Dieses Ineinanderspielen der öffentlichen Meinung ist eine Erscheinung,
die eine eindringende Untersuchung wohl verdiente: sie zeigt die Presse Englands
in derselben Abhängigkeit, wie die politische Leitung. Dazu gesellt sich, als
etwas Neues, ein System militärisch-politischer Vertraulichkeiten, das sich
erst seit wenigen Jahren, seit dem Anfang der liberalen Regierung, entwickelt
hatte.
Die englische Geschichte kennt seit Jahrhunderten kein selbständiges
militärisches Element, das von sich aus in die Lebensfragen von Krieg und
Frieden eingriffe: seit Marlborough war es Tradition, daß die
militärische Kaste gleichsam von der Bildung des im Parlament
zusammengefaßten politischen Lebenswillens der Nation ausgeschlossen
war. Hier setzt jetzt eine denkwürdige Wendung ein. Eine Darstellung der
englischen Politik in diesen Jahren würde sehr unvollkommen sein, wenn
sie sich allein auf die amtlichen Äußerungen im Parlament und
diplomatischen Verkehr zu stützen suchte. Es ist eine im Zusammenhang
bisher selten gewürdigte Tatsache, daß der zielbewußte Geist
des englischen Offizierkorps, der politisch bisher nichts bedeutete, einen
maßgebenden Einfluß auf das politische Denken der Nation, ja auf die
Staatsleitung selber gewinnt.89
Der Ausgangspunkt liegt in den im Januar 1906 unter Haldanes Verantwortung
eingeleiteten Besprechungen mit dem französischen Generalstab.90 Während Grey noch immer
fortfuhr, von diesen Besprechungen nicht mehr zu wissen, als daß es sich
um einen unverbindlichen Meinungsaustausch zwischen Technikern, wie etwa
zwischen Feuerwehr und Wasserwerken,91 handele, war hier eine Macht
erstanden, die ihr eigenwüchsiges Leben besaß und nur eine
beherrschende Leidenschaft kannte.
Gerade das, was man in England früher als Eigenart des Militarismus
(military mind) zu verabscheuen pflegte, das Übergreifen
militärischer kriegerischer Denkweise in die außenpolitischen
Geschäfte eines Landes, sollte sich in wenigen Jahren, ohne daß man
diesen Umschwung sonderlich bemerkte, bis zu einem gewissen Grade
durchsetzen: eine Politisierung des Militärs, die letzten Endes auch zu einer
höchst unenglischen Militarisierung der Politik führen kann. Die
Generation der führenden Generale, der Roberts und French, der Haig
[715] und Robertson, der
Nicholson und H. Wilson, der Rawlinson und Grierson, lebte in der
Unvermeidlichkeit des Krieges gegen einen Feind, den man nicht zu nennen
brauchte. Sogar auf den indischen Generalstabsreisen wurde der deutsche Gegner
und seine Methode vorausgesetzt, bis der Vizekönig Lord Morley es
für richtiger hielt, diese Gewohnheit abzustellen.92 Der kraftvollste Vertreter dieses
neuen Geistes war Sir Henry Wilson, seit 1910 Leiter der
Operationsabteilung des Generalstabs, dem es gelang, in eine unbegrenzte
Vertraulichkeit mit dem anfänglich zurückhaltenden
französischen Generalstab zu gelangen.93 Nach seinen Tagebüchern
möchte man glauben, daß er die halbe Zeit in Verhandlung mit dem
französischen Generalstabe oder Informationsreisen auf
belgisch-lothringischen Schlachtfeldern und Anmarschstraßen verbrachte.

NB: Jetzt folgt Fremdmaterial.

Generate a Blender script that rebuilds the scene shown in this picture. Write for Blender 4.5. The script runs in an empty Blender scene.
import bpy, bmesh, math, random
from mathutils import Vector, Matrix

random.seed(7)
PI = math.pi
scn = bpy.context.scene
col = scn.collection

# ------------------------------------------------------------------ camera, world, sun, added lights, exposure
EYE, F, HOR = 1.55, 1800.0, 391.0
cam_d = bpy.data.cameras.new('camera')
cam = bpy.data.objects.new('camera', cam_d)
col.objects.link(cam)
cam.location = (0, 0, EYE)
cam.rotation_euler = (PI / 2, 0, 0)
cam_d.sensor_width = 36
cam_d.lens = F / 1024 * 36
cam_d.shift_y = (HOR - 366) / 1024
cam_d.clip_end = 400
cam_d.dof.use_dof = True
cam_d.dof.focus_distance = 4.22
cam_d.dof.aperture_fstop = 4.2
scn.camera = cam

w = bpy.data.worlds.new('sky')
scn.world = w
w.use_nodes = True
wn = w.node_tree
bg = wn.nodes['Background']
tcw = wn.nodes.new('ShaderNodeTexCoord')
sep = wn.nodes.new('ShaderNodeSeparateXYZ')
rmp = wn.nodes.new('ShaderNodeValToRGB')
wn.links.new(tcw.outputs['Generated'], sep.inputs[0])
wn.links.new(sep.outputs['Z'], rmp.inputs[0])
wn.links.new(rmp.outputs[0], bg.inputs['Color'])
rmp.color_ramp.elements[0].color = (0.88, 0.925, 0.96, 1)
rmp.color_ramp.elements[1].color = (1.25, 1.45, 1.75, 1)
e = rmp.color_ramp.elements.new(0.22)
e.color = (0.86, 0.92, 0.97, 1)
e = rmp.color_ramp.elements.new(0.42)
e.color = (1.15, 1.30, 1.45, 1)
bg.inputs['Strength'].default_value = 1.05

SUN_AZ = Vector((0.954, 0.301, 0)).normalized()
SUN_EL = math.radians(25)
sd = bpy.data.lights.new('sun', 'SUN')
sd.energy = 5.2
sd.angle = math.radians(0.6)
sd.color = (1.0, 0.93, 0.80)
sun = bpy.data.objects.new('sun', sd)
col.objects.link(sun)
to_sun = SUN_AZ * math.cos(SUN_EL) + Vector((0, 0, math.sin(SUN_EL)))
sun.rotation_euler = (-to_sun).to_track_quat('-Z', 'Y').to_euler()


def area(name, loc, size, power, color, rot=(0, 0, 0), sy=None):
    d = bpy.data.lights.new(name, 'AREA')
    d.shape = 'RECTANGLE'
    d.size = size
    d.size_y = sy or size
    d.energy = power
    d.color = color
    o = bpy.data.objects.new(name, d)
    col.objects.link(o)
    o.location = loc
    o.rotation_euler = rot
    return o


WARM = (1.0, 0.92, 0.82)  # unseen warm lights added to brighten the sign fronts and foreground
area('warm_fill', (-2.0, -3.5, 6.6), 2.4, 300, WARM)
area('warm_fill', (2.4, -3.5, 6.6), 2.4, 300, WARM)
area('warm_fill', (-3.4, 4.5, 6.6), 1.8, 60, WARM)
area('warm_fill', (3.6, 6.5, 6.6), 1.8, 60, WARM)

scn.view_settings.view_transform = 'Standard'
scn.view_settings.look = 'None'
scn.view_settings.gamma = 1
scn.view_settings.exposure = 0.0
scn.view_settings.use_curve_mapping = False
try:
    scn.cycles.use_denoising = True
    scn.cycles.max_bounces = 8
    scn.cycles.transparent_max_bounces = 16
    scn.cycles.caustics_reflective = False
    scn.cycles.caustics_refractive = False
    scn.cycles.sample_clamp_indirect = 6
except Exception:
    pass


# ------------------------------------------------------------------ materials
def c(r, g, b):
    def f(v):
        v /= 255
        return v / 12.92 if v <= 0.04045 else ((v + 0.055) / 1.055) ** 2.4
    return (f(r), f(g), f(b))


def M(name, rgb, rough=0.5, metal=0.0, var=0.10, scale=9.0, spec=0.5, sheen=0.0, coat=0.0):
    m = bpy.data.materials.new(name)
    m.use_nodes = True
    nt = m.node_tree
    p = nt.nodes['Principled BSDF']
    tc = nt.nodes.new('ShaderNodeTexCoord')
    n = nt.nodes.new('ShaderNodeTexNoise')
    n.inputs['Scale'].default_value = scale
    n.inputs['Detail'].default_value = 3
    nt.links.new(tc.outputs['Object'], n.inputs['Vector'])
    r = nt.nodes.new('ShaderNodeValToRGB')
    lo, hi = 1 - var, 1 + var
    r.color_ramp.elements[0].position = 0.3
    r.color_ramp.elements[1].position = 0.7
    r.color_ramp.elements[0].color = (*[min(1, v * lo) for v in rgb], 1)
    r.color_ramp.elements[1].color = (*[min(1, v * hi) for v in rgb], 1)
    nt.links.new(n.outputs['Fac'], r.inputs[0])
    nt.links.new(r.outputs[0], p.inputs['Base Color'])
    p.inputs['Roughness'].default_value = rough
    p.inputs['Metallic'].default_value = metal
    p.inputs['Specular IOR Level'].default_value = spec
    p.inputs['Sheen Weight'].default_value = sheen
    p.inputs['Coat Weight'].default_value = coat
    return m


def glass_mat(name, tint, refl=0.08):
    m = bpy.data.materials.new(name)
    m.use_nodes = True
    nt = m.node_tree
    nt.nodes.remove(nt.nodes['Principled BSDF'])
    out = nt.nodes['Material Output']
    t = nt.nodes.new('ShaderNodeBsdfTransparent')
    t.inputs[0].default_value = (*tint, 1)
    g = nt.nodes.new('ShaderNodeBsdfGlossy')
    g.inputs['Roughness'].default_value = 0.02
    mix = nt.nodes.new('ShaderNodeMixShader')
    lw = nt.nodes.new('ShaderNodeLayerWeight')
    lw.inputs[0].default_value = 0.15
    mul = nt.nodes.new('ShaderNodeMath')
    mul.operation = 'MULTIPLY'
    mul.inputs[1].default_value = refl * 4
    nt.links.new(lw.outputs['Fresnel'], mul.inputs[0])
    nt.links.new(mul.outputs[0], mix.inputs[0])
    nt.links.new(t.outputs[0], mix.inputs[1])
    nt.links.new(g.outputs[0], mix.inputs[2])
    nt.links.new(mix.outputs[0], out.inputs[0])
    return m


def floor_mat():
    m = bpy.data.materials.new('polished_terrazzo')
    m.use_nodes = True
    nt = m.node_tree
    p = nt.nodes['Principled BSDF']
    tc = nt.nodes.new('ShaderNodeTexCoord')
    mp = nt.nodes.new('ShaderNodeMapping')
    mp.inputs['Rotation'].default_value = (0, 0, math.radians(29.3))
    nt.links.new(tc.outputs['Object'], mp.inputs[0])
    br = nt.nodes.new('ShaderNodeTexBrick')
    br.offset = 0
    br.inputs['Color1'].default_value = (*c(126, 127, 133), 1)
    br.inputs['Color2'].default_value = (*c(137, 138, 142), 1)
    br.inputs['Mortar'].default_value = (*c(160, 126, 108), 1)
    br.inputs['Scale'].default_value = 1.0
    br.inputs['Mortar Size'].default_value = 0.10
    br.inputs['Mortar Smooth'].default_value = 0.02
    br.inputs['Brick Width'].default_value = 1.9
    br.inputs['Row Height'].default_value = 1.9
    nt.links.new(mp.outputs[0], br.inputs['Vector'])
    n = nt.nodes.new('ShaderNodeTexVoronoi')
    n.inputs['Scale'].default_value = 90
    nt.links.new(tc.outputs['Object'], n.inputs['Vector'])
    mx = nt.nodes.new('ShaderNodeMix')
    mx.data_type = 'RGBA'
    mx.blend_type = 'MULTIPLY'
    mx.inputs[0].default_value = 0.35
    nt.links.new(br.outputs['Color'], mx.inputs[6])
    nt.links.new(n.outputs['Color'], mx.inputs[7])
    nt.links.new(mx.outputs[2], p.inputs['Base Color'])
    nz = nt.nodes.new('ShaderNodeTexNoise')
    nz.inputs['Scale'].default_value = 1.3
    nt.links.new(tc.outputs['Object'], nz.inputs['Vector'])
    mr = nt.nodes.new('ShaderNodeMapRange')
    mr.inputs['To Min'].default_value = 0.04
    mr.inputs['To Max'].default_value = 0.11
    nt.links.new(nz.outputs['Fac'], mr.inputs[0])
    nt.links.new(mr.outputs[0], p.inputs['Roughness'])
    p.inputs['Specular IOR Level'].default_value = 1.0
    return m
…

Alljährlich stattet dieser hagere, leidenschaftliche General der Statue der
"France" in Mars la Tour, hart an der deutschen Grenze, seinen
Huldigungsbesuch ab und im Oktober 1911 legt er zu ihren Füßen gar
ein Stückchen der Generalstabskarte nieder, die das vertragliche
Aufmarschgebiet der englischen Truppen umfaßte. Kann es für seine
Seelenverfassung ein treffenderes Bild geben? Wilson vor allem war es, der
zwischen den Generalstäben jene Intimität begründete, die
einer moralischen Verpflichtung
gleichkam - hier war allerdings Ehre im Spiele, wie Churchill der Greyschen Politik der freien Hand in den Tagen des Kriegsausbruches vorhielt.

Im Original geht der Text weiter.